What makes this more interesting is that the developer of node-ipc appears to have started their protest in a much less destructive way. Around March 8th there are indications that the developer published packages to npm and GitHub that did not do much more than add a “message of peace” on the desktop of anyone that installed them. The developer, RIAEvangelist, said it was to be a "non-destructive example of why controlling your node modules is important," and would serve as a “non-violent protest against Russia's aggression”

However, by the time these two files were being talked about the destructive code had already been added to the node-ipc package and was set to deliver its payload.
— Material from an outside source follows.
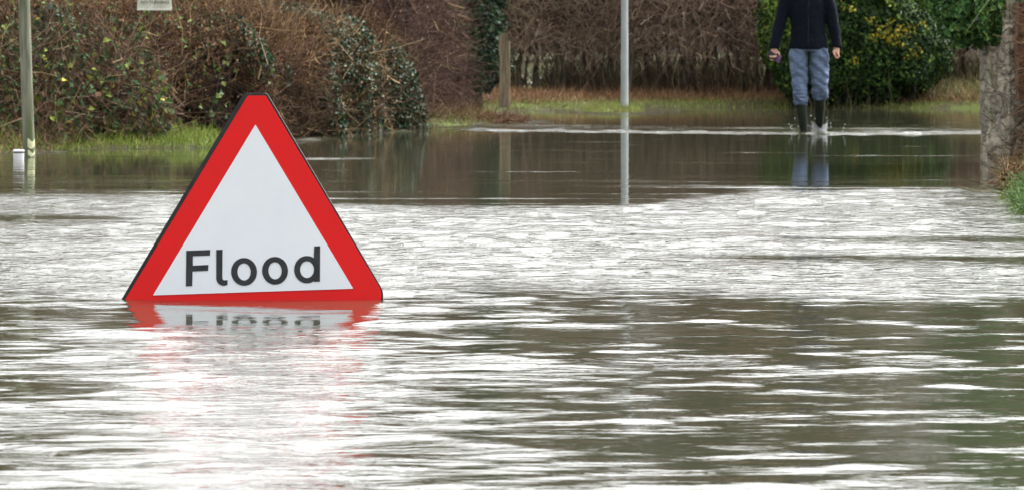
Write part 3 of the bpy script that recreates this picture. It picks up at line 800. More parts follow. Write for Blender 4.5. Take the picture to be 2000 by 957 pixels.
GREENIVY = [(.065, .155, .040, 3), (.038, .10, .030, 3), (.12, .23, .055, 1.5), (.18, .27, .06, .6)]
ivy = empty('ivy', (3.1, 29.2, .9), 'thick bright green ivy spilling over the top of the stone wall', 'ivy')
mb = MB()
for (c, rad, n) in (((2.98, 29.9, 1.22), (.26, .9, .40), 9000), ((3.22, 29.3, 1.60), (.40, 1.4, .62), 14000), ((3.02, 28.6, 1.08), (.14, .55, .30), 5000), ((3.12, 28.0, 1.18), (.2, .6, .26), 4000), ((3.35, 29.5, 2.25), (.45, 1.4, .7), 11000), ((2.87, 30.3, 1.22), (.16, .5, .36), 3500)):
    blob(mb, c, rad, n, (.03, .06), .8, GREENIVY, 400 + int(n), .22, 6)
    lobe_core(mb, c, tuple(k * .72 for k in rad), (.012, .022, .008), r)
mb.build('leaves', M_GLOSS, ivy)
mb = MB(); n = 700
P = np.column_stack([r.uniform(2.95, 3.4, n), r.uniform(27.4, 29.5, n), r.uniform(1.05, 1.4, n)])
twigs(mb, P, np.array([-.3, -.4, .4]) + r.normal(size=(n, 3)) * .6, r.uniform(.1, .3, n), r.uniform(.0015, .003, n), pick([(.20, .27, .07, 2), (.28, .31, .12, 1)], n, r), 4, .4, r, .5)
mb.build('tendrils', M_GRASS, ivy)
# dead stems on the wall end
bs = empty('dead_creeper', (3.1, 27.3, .2), 'tangle of dead reddish brown creeper stems on the near end of the stone wall', 'creeper')
mb = MB(); n = 2300
P = np.column_stack([2.99 + .6 * r.uniform(0, 1, n) ** .8, r.uniform(26.8, 27.15, n), r.uniform(-.05, 1.0, n)])
twigs(mb, P, r.normal(size=(n, 3)) * np.array([1, .5, 1]), r.uniform(.08, .22, n), r.uniform(.0015, .0035, n), pick([(.17, .09, .055, 3), (.25, .17, .11, 1), (.10, .055, .035, 2)], n, r), 4, .4, r, .2)
mb.build('stems', M_TWIG, bs)
mb = MB(); P = np.column_stack([r.uniform(3.02, 3.5, 700), r.uniform(26.9, 27.5, 700), r.uniform(-.05, .5, 700)])
leaves(mb, P, r.normal(size=(700, 3)) - np.array([0, 1, 0]), r.uniform(.02, .05, 700), r.uniform(.015, .03, 700), pick(BROWN, 700, r), r)
mb.build('dead_leaves', M_LEAF, bs)

# ------------------------------------------------------------------ grass, dead grass, litter
def blades(mb, XY, H, W, colors, r, lean=.35, zoff=0.0, flop=.3):
    n = len(XY); P = np.column_stack([XY, ground_z(XY) - .01 + zoff])
    D = np.column_stack([r.normal(0, lean, (n, 2)), np.ones(n)])
    twigs(mb, P, D, H, W, pick(colors, n, r), 3, flop, r, .15, .15)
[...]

The code itself was obfuscated used base64 encoded strings so make detection more complex. The affected versions of code also were seen to have bundled one of the packages that contained the “message of peace” in this case it was the peacenotwar package and this produces a file called “WITH-LOVE-FROM-AMERICA[.]txt”

As we saw with Log4J vulnerabilities in a popular open source package or function can wreak havoc across the world. In the case of Log4j, it was an unintended consequence of a flaw found in the default configuration of the code. With node-ipc we have an intentional poisoning of the package code itself and by the actual developer. This move by the developer will not only affect many other packages and applications, but it will also cast serious doubt on the community itself. If the developer of a package is willing to insert malicious code into their own code and push that out to the world, how can anyone trust other packages that are being developed? The response on GitHub and elsewhere has been overwhelmingly bad and RIAEvangelist has even been called out for editing and deleting comments on the topic.


Developers that use node-ipc have been advised to pin the version dependency for node-ipc to a known safe version and not just grab the latest stable version as a precaution. Between this incident, Log4J, issues found in OpenSSL and the Colors and Fakers supply chain “protestware” the open source community has taken a fairly big hit in the past year.